A judge in 2019 granted Myers’ petition for reparations for his prison time, but last month, the Office of Attorney General vetoed that court order.

“I can’t stay down. I can’t sit down now,” Myers told the Times-Union and First Coast News hours after he heard about the reversal on Saturday. “God is good all the time. I tell people, once God gives you something, nobody can take it away.”

Myers was a teenager when he was arrested in 1976 and is now 62. He said he wanted to care for his wife, who married him while he was still in prison.

The reversal by the Attorney General’s Office came after stories in The Florida Times-Union and First Coast News sparked outrage.

On March 28 last year, Myers and his uncle, Clifford Williams, both had their convictions overturned related to the murder of Jeanette Williams and the attempted murder of Nina Marshall.
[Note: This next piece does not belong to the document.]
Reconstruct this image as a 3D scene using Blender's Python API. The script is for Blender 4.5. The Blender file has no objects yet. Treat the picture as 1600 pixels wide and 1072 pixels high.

The wrongful convictions were overturned after a year-long investigation from the Jacksonville State Attorney’s Office conviction integrity review unit found significant problems with the original case, including dozens of alibi witnesses and forensic evidence that would have shattered the original case. Ballistics evidence showed the shooting couldn’t have happened the way the sole eyewitness said it did. Four witnesses said a different person confessed, and evidence connected that person to the scene.

Unlike Myers, his uncle Williams didn’t qualify for the Victims of Wrongful Incarceration Act because of two past convictions, but a claim bill has been moving forward in the Florida Senate and Florida House that would grant him about $2 million.

Myers now lives in Orlando with his wife. He said he won’t celebrate until he actually receives the money.

“Once that money lands in my bank, that’ll be the time to celebrate, because that’s how I know it’s real.”

“Thanks to God,” he said, “and my lawyers.”